▼▼▼
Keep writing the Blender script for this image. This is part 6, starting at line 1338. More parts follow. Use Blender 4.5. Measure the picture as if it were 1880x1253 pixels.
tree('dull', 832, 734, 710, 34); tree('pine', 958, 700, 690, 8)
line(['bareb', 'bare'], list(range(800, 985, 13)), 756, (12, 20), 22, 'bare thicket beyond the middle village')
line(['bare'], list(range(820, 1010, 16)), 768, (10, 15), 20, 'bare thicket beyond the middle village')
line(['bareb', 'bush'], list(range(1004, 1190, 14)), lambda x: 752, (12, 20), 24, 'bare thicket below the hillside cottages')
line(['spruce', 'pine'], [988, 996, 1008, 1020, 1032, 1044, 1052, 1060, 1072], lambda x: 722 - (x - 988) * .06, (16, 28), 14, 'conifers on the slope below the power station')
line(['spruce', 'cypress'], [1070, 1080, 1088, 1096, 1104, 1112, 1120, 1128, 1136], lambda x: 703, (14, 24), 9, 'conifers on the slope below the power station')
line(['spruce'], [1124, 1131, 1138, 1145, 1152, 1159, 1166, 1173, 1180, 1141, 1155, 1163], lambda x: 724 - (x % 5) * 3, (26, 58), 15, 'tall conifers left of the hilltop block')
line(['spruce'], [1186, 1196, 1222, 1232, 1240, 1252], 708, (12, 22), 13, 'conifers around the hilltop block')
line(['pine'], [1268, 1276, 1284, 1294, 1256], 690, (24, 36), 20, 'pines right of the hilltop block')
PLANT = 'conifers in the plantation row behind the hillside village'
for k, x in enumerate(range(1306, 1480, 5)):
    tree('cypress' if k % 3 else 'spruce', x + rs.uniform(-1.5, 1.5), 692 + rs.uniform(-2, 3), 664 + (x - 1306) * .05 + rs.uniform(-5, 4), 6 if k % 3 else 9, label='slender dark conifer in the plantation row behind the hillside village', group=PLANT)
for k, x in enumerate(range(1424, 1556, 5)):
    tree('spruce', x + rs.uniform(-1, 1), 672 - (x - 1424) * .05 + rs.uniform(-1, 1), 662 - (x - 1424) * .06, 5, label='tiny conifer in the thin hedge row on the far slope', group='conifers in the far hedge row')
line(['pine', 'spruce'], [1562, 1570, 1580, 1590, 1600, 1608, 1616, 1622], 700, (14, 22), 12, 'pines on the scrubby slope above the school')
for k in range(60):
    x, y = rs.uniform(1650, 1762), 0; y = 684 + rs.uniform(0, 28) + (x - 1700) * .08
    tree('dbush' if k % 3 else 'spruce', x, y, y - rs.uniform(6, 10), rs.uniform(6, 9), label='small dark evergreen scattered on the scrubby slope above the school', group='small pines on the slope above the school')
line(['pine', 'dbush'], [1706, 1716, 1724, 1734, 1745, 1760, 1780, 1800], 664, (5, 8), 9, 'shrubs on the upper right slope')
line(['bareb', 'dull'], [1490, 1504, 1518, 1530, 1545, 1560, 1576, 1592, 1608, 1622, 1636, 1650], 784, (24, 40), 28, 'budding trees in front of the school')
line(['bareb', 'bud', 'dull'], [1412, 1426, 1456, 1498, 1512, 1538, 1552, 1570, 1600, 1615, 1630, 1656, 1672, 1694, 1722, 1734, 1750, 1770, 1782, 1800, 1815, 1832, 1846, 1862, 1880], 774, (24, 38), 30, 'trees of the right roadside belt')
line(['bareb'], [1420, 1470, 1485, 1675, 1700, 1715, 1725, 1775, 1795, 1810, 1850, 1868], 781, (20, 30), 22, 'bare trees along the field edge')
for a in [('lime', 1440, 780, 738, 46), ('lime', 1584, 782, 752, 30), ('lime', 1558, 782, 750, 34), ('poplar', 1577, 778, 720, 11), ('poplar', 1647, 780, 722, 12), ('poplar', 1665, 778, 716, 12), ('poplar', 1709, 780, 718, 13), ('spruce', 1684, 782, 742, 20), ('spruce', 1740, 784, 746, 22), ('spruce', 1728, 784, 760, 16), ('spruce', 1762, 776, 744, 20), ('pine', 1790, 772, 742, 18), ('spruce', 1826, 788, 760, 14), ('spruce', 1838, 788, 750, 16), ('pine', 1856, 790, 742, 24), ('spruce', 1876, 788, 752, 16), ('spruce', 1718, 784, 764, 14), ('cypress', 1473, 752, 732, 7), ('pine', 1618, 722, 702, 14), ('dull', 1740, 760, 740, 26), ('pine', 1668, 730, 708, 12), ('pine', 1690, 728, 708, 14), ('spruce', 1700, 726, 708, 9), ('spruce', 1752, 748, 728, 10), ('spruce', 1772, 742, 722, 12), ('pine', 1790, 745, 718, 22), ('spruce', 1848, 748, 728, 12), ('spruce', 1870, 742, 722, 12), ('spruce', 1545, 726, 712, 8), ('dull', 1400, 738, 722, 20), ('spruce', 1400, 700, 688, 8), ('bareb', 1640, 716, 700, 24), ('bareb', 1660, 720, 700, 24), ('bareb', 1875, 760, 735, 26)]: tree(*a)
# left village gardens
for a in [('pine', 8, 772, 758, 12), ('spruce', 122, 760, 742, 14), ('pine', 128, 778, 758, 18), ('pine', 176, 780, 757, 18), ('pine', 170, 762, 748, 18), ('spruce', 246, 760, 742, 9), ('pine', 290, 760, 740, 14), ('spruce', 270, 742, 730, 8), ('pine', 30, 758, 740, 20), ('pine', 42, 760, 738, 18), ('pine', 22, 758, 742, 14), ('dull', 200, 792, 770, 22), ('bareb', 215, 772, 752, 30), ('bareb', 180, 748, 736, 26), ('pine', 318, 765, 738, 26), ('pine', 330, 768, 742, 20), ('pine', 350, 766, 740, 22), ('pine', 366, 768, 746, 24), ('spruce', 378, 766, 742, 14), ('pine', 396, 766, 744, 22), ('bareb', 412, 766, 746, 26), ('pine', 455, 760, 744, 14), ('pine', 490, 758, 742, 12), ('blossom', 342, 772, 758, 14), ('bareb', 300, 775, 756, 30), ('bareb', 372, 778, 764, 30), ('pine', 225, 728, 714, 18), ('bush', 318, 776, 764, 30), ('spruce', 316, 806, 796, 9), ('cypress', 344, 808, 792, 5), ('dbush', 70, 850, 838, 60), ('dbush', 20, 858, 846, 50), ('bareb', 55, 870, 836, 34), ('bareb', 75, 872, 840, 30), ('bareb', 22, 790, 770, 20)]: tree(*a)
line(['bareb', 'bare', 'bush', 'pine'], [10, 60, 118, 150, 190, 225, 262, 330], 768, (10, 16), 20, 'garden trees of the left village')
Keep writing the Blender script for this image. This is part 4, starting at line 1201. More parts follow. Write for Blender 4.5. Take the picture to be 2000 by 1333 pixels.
▲▲▲
▶ **THE TASK**:
Set down every record above exactly as given.

▶ **FINISHED TASK**:
Keep writing the Blender script for this image. This is part 6, starting at line 1338. More parts follow. Use Blender 4.5. Measure the picture as if it were 1880x1253 pixels.
tree('dull', 832, 734, 710, 34); tree('pine', 958, 700, 690, 8)
line(['bareb', 'bare'], list(range(800, 985, 13)), 756, (12, 20), 22, 'bare thicket beyond the middle village')
line(['bare'], list(range(820, 1010, 16)), 768, (10, 15), 20, 'bare thicket beyond the middle village')
line(['bareb', 'bush'], list(range(1004, 1190, 14)), lambda x: 752, (12, 20), 24, 'bare thicket below the hillside cottages')
line(['spruce', 'pine'], [988, 996, 1008, 1020, 1032, 1044, 1052, 1060, 1072], lambda x: 722 - (x - 988) * .06, (16, 28), 14, 'conifers on the slope below the power station')
line(['spruce', 'cypress'], [1070, 1080, 1088, 1096, 1104, 1112, 1120, 1128, 1136], lambda x: 703, (14, 24), 9, 'conifers on the slope below the power station')
line(['spruce'], [1124, 1131, 1138, 1145, 1152, 1159, 1166, 1173, 1180, 1141, 1155, 1163], lambda x: 724 - (x % 5) * 3, (26, 58), 15, 'tall conifers left of the hilltop block')
line(['spruce'], [1186, 1196, 1222, 1232, 1240, 1252], 708, (12, 22), 13, 'conifers around the hilltop block')
line(['pine'], [1268, 1276, 1284, 1294, 1256], 690, (24, 36), 20, 'pines right of the hilltop block')
PLANT = 'conifers in the plantation row behind the hillside village'
for k, x in enumerate(range(1306, 1480, 5)):
    tree('cypress' if k % 3 else 'spruce', x + rs.uniform(-1.5, 1.5), 692 + rs.uniform(-2, 3), 664 + (x - 1306) * .05 + rs.uniform(-5, 4), 6 if k % 3 else 9, label='slender dark conifer in the plantation row behind the hillside village', group=PLANT)
for k, x in enumerate(range(1424, 1556, 5)):
    tree('spruce', x + rs.uniform(-1, 1), 672 - (x - 1424) * .05 + rs.uniform(-1, 1), 662 - (x - 1424) * .06, 5, label='tiny conifer in the thin hedge row on the far slope', group='conifers in the far hedge row')
line(['pine', 'spruce'], [1562, 1570, 1580, 1590, 1600, 1608, 1616, 1622], 700, (14, 22), 12, 'pines on the scrubby slope above the school')
for k in range(60):
    x, y = rs.uniform(1650, 1762), 0; y = 684 + rs.uniform(0, 28) + (x - 1700) * .08
    tree('dbush' if k % 3 else 'spruce', x, y, y - rs.uniform(6, 10), rs.uniform(6, 9), label='small dark evergreen scattered on the scrubby slope above the school', group='small pines on the slope above the school')
line(['pine', 'dbush'], [1706, 1716, 1724, 1734, 1745, 1760, 1780, 1800], 664, (5, 8), 9, 'shrubs on the upper right slope')
line(['bareb', 'dull'], [1490, 1504, 1518, 1530, 1545, 1560, 1576, 1592, 1608, 1622, 1636, 1650], 784, (24, 40), 28, 'budding trees in front of the school')
line(['bareb', 'bud', 'dull'], [1412, 1426, 1456, 1498, 1512, 1538, 1552, 1570, 1600, 1615, 1630, 1656, 1672, 1694, 1722, 1734, 1750, 1770, 1782, 1800, 1815, 1832, 1846, 1862, 1880], 774, (24, 38), 30, 'trees of the right roadside belt')
line(['bareb'], [1420, 1470, 1485, 1675, 1700, 1715, 1725, 1775, 1795, 1810, 1850, 1868], 781, (20, 30), 22, 'bare trees along the field edge')
for a in [('lime', 1440, 780, 738, 46), ('lime', 1584, 782, 752, 30), ('lime', 1558, 782, 750, 34), ('poplar', 1577, 778, 720, 11), ('poplar', 1647, 780, 722, 12), ('poplar', 1665, 778, 716, 12), ('poplar', 1709, 780, 718, 13), ('spruce', 1684, 782, 742, 20), ('spruce', 1740, 784, 746, 22), ('spruce', 1728, 784, 760, 16), ('spruce', 1762, 776, 744, 20), ('pine', 1790, 772, 742, 18), ('spruce', 1826, 788, 760, 14), ('spruce', 1838, 788, 750, 16), ('pine', 1856, 790, 742, 24), ('spruce', 1876, 788, 752, 16), ('spruce', 1718, 784, 764, 14), ('cypress', 1473, 752, 732, 7), ('pine', 1618, 722, 702, 14), ('dull', 1740, 760, 740, 26), ('pine', 1668, 730, 708, 12), ('pine', 1690, 728, 708, 14), ('spruce', 1700, 726, 708, 9), ('spruce', 1752, 748, 728, 10), ('spruce', 1772, 742, 722, 12), ('pine', 1790, 745, 718, 22), ('spruce', 1848, 748, 728, 12), ('spruce', 1870, 742, 722, 12), ('spruce', 1545, 726, 712, 8), ('dull', 1400, 738, 722, 20), ('spruce', 1400, 700, 688, 8), ('bareb', 1640, 716, 700, 24), ('bareb', 1660, 720, 700, 24), ('bareb', 1875, 760, 735, 26)]: tree(*a)
# left village gardens
for a in [('pine', 8, 772, 758, 12), ('spruce', 122, 760, 742, 14), ('pine', 128, 778, 758, 18), ('pine', 176, 780, 757, 18), ('pine', 170, 762, 748, 18), ('spruce', 246, 760, 742, 9), ('pine', 290, 760, 740, 14), ('spruce', 270, 742, 730, 8), ('pine', 30, 758, 740, 20), ('pine', 42, 760, 738, 18), ('pine', 22, 758, 742, 14), ('dull', 200, 792, 770, 22), ('bareb', 215, 772, 752, 30), ('bareb', 180, 748, 736, 26), ('pine', 318, 765, 738, 26), ('pine', 330, 768, 742, 20), ('pine', 350, 766, 740, 22), ('pine', 366, 768, 746, 24), ('spruce', 378, 766, 742, 14), ('pine', 396, 766, 744, 22), ('bareb', 412, 766, 746, 26), ('pine', 455, 760, 744, 14), ('pine', 490, 758, 742, 12), ('blossom', 342, 772, 758, 14), ('bareb', 300, 775, 756, 30), ('bareb', 372, 778, 764, 30), ('pine', 225, 728, 714, 18), ('bush', 318, 776, 764, 30), ('spruce', 316, 806, 796, 9), ('cypress', 344, 808, 792, 5), ('dbush', 70, 850, 838, 60), ('dbush', 20, 858, 846, 50), ('bareb', 55, 870, 836, 34), ('bareb', 75, 872, 840, 30), ('bareb', 22, 790, 770, 20)]: tree(*a)
line(['bareb', 'bare', 'bush', 'pine'], [10, 60, 118, 150, 190, 225, 262, 330], 768, (10, 16), 20, 'garden trees of the left village')
Keep writing the Blender script for this image. This is part 4, starting at line 1201. More parts follow. Write for Blender 4.5. Take the picture to be 2000 by 1333 pixels.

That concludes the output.